View at 100% before committing the adjustment!

 

This is obviously line art, or images with a halftone screen (dots).

 

Adjustment previews are calculated based on the on-screen zoom ratio, for performance reasons. This means you see a preview based on a downsampled and softened version. All those halftone dots get blurred to a middle tone, and the adjustment seems to have an effect. But it doesn't on the full data.

 

Tonal adjustments have no effect on pixel values that are either 0 (black) or 255 (white).

 

Always view at 100% to judge previews.

Robin ShAuthorCorrect answer
Participant
January 31, 2020

Yes, they are screenprint separations. But you did give me a clue! When I zoomed in on the PDF it looked even more clearly like a bitmap image and the adjustments didn't show at all.
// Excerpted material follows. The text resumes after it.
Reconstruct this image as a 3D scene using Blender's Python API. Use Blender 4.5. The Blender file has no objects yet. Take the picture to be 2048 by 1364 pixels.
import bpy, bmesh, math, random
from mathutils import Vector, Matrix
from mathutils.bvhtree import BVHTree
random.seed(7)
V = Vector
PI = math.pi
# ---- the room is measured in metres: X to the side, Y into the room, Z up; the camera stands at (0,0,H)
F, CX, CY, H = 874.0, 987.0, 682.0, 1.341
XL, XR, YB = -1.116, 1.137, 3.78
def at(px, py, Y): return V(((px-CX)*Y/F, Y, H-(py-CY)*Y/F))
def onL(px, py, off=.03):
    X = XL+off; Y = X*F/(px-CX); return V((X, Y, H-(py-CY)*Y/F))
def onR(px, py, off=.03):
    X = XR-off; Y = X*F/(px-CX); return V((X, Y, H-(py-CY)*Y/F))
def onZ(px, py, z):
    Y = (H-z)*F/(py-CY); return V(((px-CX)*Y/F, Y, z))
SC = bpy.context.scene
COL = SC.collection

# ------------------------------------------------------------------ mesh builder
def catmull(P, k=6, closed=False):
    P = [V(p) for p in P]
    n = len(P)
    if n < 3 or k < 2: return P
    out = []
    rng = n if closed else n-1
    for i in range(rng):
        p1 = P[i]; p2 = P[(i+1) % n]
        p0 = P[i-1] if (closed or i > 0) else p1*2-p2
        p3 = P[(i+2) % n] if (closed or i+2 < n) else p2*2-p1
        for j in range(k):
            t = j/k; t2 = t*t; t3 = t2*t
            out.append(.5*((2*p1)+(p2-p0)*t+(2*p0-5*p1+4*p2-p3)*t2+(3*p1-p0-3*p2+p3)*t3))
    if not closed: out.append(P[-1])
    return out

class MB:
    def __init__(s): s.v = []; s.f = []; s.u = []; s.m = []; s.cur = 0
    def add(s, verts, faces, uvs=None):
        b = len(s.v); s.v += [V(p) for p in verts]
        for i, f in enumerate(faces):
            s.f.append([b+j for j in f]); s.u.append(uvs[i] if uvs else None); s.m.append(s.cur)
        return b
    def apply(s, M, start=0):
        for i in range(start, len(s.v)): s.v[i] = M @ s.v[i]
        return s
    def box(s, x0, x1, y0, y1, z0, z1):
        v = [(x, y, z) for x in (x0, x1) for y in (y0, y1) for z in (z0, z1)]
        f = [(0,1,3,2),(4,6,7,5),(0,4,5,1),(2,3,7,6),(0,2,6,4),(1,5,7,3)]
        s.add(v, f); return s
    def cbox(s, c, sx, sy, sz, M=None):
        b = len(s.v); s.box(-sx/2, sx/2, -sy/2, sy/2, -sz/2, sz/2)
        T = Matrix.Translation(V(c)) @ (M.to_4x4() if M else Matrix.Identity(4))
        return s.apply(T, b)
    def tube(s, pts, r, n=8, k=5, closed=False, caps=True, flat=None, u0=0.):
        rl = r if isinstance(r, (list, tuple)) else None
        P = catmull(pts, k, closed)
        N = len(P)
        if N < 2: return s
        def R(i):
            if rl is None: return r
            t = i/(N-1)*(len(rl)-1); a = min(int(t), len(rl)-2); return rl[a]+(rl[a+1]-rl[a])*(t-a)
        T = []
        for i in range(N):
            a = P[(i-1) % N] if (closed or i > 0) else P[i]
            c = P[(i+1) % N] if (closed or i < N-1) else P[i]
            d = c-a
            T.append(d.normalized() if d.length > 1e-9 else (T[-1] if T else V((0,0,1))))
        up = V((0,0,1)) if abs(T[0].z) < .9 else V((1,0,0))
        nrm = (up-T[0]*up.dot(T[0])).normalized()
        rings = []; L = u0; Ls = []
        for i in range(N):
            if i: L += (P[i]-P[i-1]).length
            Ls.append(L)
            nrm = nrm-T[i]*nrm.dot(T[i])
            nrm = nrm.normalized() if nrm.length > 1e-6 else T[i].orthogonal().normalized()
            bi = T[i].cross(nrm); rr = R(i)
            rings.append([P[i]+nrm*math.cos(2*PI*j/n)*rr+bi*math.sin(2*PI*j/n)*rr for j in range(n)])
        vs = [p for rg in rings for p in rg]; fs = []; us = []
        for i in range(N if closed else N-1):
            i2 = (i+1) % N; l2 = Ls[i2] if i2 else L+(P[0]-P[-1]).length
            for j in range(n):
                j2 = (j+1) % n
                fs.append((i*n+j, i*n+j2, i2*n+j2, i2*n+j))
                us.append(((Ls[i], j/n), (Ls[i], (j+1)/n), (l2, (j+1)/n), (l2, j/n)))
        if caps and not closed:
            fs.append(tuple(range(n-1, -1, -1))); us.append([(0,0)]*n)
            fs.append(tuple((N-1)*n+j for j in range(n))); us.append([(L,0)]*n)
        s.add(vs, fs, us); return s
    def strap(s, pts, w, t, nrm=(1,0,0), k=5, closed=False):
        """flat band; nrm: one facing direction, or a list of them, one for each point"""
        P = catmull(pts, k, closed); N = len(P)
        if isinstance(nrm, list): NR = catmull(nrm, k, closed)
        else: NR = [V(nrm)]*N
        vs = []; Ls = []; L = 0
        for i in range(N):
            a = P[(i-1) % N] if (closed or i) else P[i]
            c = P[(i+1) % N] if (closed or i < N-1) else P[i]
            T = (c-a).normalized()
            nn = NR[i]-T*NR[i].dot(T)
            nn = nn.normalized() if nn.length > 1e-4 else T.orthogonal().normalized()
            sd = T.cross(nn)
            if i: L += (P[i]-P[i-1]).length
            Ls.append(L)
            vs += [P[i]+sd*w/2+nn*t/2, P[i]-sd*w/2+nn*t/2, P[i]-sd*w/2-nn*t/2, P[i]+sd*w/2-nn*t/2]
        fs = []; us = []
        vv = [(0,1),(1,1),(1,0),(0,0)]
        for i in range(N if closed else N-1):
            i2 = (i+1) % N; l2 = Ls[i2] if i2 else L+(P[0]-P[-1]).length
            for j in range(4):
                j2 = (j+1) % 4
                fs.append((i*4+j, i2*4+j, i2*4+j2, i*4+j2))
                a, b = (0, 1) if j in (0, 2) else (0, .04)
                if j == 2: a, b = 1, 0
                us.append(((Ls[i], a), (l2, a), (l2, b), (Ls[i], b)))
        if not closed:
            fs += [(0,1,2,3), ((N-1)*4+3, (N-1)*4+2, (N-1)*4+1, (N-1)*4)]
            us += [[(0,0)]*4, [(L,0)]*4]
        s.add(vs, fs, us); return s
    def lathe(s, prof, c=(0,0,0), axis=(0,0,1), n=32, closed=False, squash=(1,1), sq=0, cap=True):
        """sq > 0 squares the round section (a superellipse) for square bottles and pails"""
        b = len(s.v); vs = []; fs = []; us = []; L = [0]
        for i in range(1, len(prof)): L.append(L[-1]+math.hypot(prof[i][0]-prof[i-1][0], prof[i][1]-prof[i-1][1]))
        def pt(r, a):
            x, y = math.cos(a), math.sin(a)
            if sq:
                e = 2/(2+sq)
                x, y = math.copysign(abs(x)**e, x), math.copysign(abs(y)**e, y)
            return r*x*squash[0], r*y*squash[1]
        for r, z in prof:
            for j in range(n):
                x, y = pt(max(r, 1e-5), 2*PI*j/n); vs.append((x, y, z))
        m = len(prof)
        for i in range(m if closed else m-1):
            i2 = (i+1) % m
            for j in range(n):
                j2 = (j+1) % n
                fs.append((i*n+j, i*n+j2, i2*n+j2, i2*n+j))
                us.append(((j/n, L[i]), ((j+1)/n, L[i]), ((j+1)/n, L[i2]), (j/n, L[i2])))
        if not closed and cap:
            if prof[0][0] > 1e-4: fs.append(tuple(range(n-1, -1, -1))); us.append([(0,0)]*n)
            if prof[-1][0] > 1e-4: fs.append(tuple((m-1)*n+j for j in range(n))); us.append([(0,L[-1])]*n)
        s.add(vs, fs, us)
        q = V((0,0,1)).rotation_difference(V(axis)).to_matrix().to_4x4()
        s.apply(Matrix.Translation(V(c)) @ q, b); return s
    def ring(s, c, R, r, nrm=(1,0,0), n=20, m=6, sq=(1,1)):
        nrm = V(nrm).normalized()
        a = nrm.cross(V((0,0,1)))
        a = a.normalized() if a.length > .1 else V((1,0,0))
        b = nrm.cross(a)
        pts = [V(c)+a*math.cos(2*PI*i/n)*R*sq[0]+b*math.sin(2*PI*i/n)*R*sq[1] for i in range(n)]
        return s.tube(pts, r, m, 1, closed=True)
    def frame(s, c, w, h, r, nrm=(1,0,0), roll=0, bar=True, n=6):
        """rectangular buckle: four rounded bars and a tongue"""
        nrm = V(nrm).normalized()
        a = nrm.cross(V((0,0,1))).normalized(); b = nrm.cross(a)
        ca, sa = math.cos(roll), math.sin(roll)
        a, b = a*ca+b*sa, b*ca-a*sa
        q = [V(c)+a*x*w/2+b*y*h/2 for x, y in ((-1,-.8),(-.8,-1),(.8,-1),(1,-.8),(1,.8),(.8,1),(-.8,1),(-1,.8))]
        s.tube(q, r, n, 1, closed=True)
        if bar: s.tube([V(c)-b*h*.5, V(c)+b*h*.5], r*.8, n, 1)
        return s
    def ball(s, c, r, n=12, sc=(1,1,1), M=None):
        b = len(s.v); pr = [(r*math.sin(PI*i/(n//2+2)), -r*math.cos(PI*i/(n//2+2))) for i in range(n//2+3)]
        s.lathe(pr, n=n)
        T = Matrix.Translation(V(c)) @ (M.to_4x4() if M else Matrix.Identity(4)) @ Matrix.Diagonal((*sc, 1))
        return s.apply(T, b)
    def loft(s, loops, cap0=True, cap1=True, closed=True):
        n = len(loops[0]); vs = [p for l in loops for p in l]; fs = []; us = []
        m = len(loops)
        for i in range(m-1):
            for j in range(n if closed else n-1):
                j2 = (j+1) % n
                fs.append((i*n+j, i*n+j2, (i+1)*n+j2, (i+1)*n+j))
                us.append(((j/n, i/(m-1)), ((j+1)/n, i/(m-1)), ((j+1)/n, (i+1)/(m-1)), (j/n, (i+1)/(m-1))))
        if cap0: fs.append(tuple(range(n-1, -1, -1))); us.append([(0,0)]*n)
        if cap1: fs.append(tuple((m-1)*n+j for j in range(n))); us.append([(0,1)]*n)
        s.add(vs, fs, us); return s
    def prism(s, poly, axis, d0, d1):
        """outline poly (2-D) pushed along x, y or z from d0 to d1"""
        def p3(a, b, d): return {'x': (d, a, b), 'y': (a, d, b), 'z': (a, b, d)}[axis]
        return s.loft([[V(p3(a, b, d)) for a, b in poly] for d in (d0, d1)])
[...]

So I tried it with my grayscale TIFF scan and it did take! It just didn't seem like it because it did not hold the adjustment as much as it showed on the preview (i.e., adjustment is very light, when I press OK it goes darker again but not as dark as the orginal) which is weird but at least now I can make adjustments. Thanks for that little clue, at least now I can work with it. Thank you!

Bojan Živković11378569
Community Expert
Community Expert
January 31, 2020

Digital image is digital image regardless of the way it is created. There is nothing wrong with pixel per inch resolution it will not affect anything inside Photoshop. Can you post some screenshot with panels and entire screen in Photoshop visible? I am a bit confused here what is really going on. Problem has nothing to do with fact that image is created using scaner.

Robin ShAuthor
Participant
January 31, 2020

I figured it out. I figured it had to be something about the scan settings.